Faced with falling prices and weak demand in a slowing economy, coal companies will find it an opportune time for mergers and acquisitions, industry experts said on Tuesday. [Photo/China Daily] |
The National Energy Administration said the government will offer unspecified financial support for the process to raise the industrial concentration level and promote the development of small players that are losing money.
Zeng Hao, a coal analyst with consultancy Fenwei Energy Co, which is based in China's biggest coal-producing region of Shanxi province, said that government aid will help the M&A process.
In response to the NEA's comment, shares of major coal companies soared on Tuesday. China Coal Energy Co Ltd, the listed arm of the China National Coal Group Corp, gained by the 10 percent daily limit to 11.24 yuan ($1.82). China Shenhua Energy Co Ltd, the listed arm of the country's biggest coal producer Shenhua Group, also closed limit-up at 26.29 yuan.
Market rumors have said these giants will merge. But Zeng said that the possibility of such a tie-up is low because the companies do not compete in either the domestic or foreign markets, so there is little rationale for a merger.
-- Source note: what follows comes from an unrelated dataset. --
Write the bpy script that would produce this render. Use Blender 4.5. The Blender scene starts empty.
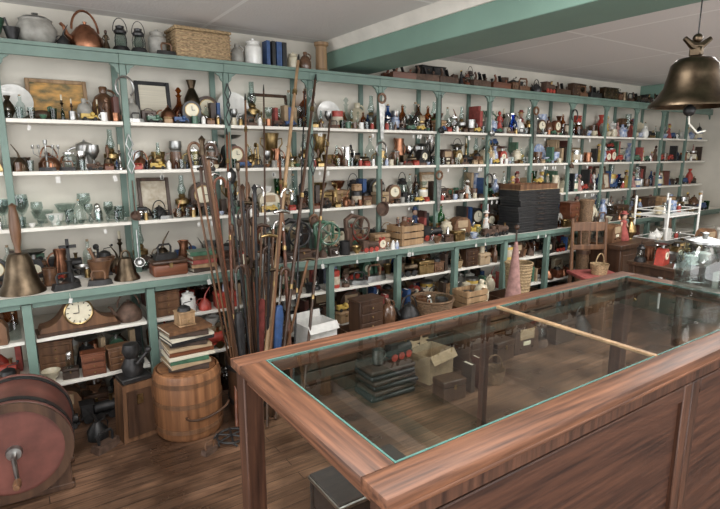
import bpy, bmesh, math, random
from mathutils import Vector, Matrix
R=random.Random(11)
pi=math.pi
scn=bpy.context.scene
scn.view_settings.view_transform='Standard'
# ------------------------------------------------------------------ materials
MT={}; WORDS={}
def base(name):
    m=bpy.data.materials.new(name); m.use_nodes=True
    nt=m.node_tree; nt.nodes.clear()
    out=nt.nodes.new('ShaderNodeOutputMaterial')
    return m,nt,out
def N(nt,t,**kw):
    n=nt.nodes.new(t)
    for k,v in kw.items():
        if k in n.inputs: n.inputs[k].default_value=v
        else: setattr(n,k,v)
    return n
def coords(nt,scale=(1,1,1),which='Object'):
    tc=nt.nodes.new('ShaderNodeTexCoord'); mp=nt.nodes.new('ShaderNodeMapping')
    mp.inputs['Scale'].default_value=scale
    nt.links.new(tc.outputs[which],mp.inputs['Vector']); return mp
def ramp(nt,c0,c1,p0=.3,p1=.7):
    r=nt.nodes.new('ShaderNodeValToRGB')
    r.color_ramp.elements[0].color=(*c0,1); r.color_ramp.elements[1].color=(*c1,1)
    r.color_ramp.elements[0].position=p0; r.color_ramp.elements[1].position=p1
    return r
def cl(c,f): return tuple(max(0,min(1,x*f)) for x in c)
def mk(name,words,col,rough=.5,metal=0.,var=.25,scale=(25,25,25),bump=.1,detail=4,coat=0.,c2=None,spec=.5):
    m,nt,out=base(name)
    p=nt.nodes.new('ShaderNodeBsdfPrincipled')
    mp=coords(nt,scale); nz=N(nt,'ShaderNodeTexNoise'); nz.inputs['Scale'].default_value=1.; nz.inputs['Detail'].default_value=detail
    nt.links.new(mp.outputs[0],nz.inputs['Vector'])
    rp=ramp(nt,c2 or cl(col,1-var),cl(col,1+var))
    nt.links.new(nz.outputs['Fac'],rp.inputs['Fac']); nt.links.new(rp.outputs['Color'],p.inputs['Base Color'])
    p.inputs['Roughness'].default_value=rough; p.inputs['Metallic'].default_value=metal
    p.inputs['Specular IOR Level'].default_value=spec
    if coat: p.inputs['Coat Weight'].default_value=coat
    if bump:
        b=nt.nodes.new('ShaderNodeBump'); b.inputs['Strength'].default_value=bump; b.inputs['Distance'].default_value=.01
        nt.links.new(nz.outputs['Fac'],b.inputs['Height']); nt.links.new(b.outputs[0],p.inputs['Normal'])
    nt.links.new(p.outputs[0],out.inputs[0])
    MT[name]=m; WORDS[name]=words
    return m
def wood(name,words,col,dark,rough=.4,axis='x',coat=0.,fine=1.,spec=.5):
    a=1.6*fine; c=30*fine
    s={'x':(a,c,c),'y':(c,a,c),'z':(c,c,a)}[axis]
    return mk(name,words,col,rough,0,.22,s,.12,10,coat,dark,spec)
def glass(name,words,col,ior=1.5,rough=.02):
    m,nt,out=base(name)
    tr=N(nt,'ShaderNodeBsdfTransparent'); tr.inputs[0].default_value=(*col,1)
    gl=N(nt,'ShaderNodeBsdfGlossy'); gl.inputs['Roughness'].default_value=rough
    fr=N(nt,'ShaderNodeFresnel'); fr.inputs[0].default_value=ior
    ge=nt.nodes.new('ShaderNodeNewGeometry')
    mu=N(nt,'ShaderNodeMath',operation='MULTIPLY'); inv=N(nt,'ShaderNodeMath',operation='SUBTRACT'); inv.inputs[0].default_value=1
    nt.links.new(ge.outputs['Backfacing'],inv.inputs[1]); nt.links.new(fr.outputs[0],mu.inputs[0]); nt.links.new(inv.outputs[0],mu.inputs[1])
    mx=nt.nodes.new('ShaderNodeMixShader'); nt.links.new(mu.outputs[0],mx.inputs[0]); nt.links.new(tr.outputs[0],mx.inputs[1]); nt.links.new(gl.outputs[0],mx.inputs[2])
    nt.links.new(mx.outputs[0],out.inputs[0]); MT[name]=m; WORDS[name]=words; return m
mk('green_paint','faded green painted',(.135,.205,.172),.45,var=.16,scale=(6,6,6),bump=.05)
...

Calls to Shenhua were unanswered, and a secretary in the managing director's office at China Coal Energy said he knew nothing about any such merger. The NEA press office said there was no official information on the deal.
Liu Dongna, a coal analyst with Shandong-based consultancy Sublime China Information Group Co Ltd, said that the rumor has been going around since 2008.
"It's a good time for them to merge because of falling coal prices," she said. "The government tried to help the market last year by cutting taxes and restricting coal imports. But nothing much happened.
"Market-driven mergers and acquisitions will remake the industry and support its development," she said.
According to Liu, many small coal companies are quite willing to merge with diversified mining companies.
An anonymous industry source told China Daily that China Coal Energy's profits are low and the quality of its mining resources are far inferior to Shenhua's. And up to 80 percent of China Coal Energy's revenue depends on coal, severely limiting its growth potential in a gloomy market.
"Only Shenhua has ability to help it. There is still a possibility of a merger between the two if the government wants to do it," the source said.